Yesterday we celebrated Laity Sunday in the church I serve. LAOS, the Greek word from which we derive the English word LAITY means "people of God." The people of God is used to describe an identity and a purpose. The people of God are people who acknowledge the saving grace of God in their lives. This doesn't mean that they are themselves special people, whose personal merit makes them God's people--but they understand that God intends to work in and through them in demonstrating His love in all of its fullness to the world. And that this identity is actually a gift that they receive when they place their faith (i.e. trust) in Him to guide and empower their lives.
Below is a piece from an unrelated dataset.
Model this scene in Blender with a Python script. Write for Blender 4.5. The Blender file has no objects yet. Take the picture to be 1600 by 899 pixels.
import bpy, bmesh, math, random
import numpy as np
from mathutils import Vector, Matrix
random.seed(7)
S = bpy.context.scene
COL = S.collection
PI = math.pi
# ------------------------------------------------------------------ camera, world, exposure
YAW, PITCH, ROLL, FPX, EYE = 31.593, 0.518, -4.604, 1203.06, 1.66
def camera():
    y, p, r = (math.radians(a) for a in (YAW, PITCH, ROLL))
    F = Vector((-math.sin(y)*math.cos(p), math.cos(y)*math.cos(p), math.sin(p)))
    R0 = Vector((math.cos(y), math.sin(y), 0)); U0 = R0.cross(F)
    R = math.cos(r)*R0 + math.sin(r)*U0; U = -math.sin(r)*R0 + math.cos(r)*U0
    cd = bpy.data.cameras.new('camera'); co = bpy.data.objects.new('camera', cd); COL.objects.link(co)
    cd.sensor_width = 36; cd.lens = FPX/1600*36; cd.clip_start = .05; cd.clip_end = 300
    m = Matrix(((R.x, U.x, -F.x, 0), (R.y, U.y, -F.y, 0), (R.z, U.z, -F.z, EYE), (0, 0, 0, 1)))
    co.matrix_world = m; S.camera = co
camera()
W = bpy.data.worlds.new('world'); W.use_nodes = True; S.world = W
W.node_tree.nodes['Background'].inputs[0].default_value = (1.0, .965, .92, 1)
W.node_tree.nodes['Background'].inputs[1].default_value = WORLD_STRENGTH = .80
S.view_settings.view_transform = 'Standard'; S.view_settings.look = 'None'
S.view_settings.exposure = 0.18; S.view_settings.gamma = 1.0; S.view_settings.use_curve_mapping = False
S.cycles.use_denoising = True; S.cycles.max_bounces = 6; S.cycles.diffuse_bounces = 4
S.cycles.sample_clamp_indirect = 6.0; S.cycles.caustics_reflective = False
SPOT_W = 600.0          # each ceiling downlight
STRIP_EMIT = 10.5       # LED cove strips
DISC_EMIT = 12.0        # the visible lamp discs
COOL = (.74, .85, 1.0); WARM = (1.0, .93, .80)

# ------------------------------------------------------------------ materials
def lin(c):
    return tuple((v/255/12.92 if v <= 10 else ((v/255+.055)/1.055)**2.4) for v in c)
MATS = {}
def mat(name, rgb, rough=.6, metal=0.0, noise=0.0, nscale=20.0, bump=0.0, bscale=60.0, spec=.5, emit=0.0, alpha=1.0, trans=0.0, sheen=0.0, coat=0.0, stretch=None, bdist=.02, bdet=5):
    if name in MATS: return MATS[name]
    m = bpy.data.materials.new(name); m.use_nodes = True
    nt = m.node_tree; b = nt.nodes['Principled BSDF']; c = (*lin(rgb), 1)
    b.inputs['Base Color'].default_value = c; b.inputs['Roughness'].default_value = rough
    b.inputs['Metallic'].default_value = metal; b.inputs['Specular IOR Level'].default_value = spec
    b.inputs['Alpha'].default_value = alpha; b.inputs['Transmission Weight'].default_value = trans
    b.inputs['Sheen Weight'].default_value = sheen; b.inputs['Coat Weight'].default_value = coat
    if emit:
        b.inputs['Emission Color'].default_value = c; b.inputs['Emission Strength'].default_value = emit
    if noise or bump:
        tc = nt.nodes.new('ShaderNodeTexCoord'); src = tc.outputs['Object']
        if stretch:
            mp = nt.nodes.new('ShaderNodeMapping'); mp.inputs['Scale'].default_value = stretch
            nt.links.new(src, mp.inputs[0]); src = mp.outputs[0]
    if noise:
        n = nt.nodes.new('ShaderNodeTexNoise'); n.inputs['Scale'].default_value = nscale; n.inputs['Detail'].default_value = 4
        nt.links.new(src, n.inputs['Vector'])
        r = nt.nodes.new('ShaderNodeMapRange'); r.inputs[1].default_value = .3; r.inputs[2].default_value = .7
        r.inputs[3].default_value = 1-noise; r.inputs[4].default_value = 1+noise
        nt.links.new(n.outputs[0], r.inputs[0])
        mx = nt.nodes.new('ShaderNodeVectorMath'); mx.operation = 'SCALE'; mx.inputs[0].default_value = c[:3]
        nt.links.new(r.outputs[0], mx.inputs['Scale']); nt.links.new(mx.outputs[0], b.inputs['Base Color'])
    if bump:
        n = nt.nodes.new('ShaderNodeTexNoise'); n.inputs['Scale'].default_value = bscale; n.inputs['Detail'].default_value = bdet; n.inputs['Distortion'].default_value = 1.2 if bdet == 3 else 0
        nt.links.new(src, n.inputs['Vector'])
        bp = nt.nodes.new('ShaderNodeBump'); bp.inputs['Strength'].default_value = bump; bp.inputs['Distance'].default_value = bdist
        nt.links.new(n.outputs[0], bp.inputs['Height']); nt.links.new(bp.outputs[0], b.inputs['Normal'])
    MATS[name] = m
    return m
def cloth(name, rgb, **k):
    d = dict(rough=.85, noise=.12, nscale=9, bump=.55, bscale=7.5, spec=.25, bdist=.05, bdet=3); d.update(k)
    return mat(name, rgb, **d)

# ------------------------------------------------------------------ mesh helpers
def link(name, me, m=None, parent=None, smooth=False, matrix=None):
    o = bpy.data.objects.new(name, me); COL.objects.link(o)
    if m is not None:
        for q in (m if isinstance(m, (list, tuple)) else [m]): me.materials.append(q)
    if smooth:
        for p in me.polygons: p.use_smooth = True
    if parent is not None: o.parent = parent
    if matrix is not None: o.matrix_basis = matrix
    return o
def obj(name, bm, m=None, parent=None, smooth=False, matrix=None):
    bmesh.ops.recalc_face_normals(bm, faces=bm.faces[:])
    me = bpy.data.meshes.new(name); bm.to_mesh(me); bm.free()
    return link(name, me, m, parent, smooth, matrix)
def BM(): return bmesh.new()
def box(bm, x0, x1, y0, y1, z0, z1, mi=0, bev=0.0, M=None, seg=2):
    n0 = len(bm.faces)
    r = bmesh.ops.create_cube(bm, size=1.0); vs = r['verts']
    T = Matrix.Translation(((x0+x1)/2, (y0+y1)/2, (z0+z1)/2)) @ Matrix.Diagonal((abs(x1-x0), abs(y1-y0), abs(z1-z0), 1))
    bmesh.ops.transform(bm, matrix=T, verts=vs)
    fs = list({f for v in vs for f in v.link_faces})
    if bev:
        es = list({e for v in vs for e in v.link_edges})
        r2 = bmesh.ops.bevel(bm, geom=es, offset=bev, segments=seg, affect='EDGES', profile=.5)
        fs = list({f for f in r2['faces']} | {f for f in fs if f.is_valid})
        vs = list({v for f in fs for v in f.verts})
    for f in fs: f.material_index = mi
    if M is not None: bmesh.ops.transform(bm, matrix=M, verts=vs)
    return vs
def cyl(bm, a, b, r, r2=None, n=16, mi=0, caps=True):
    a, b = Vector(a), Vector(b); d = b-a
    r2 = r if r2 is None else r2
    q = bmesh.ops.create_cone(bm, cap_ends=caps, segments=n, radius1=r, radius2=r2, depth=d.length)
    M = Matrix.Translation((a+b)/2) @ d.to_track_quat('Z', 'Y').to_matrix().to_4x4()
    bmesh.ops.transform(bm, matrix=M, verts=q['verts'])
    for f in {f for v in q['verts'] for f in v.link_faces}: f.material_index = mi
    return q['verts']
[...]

The people of God in many ways are ordinary people. They are all ages, all ethnicities, all genders, all walks of life. What distinguishes them is that they understand that they have been blessed by God's gift of new life in order to be a blessing to others around them by connecting to that same new life in Christ. It is God's love personified in the people of God that is their purpose. They don't need to be preachers or priests in the popular sense of the word--but they are all priests in that they point people to God by their lives and give people access to God by their relationships.
The people of God are humble and yet bold, sincere and caring, truth-tellers and truth embodiers. They are people who take God and His work seriously because they understand God took their lives and their destiny seriously enough to send Christ to end their alienation from God and to reconcile them to Him, so that they might experience and exhibit the full measure of His love.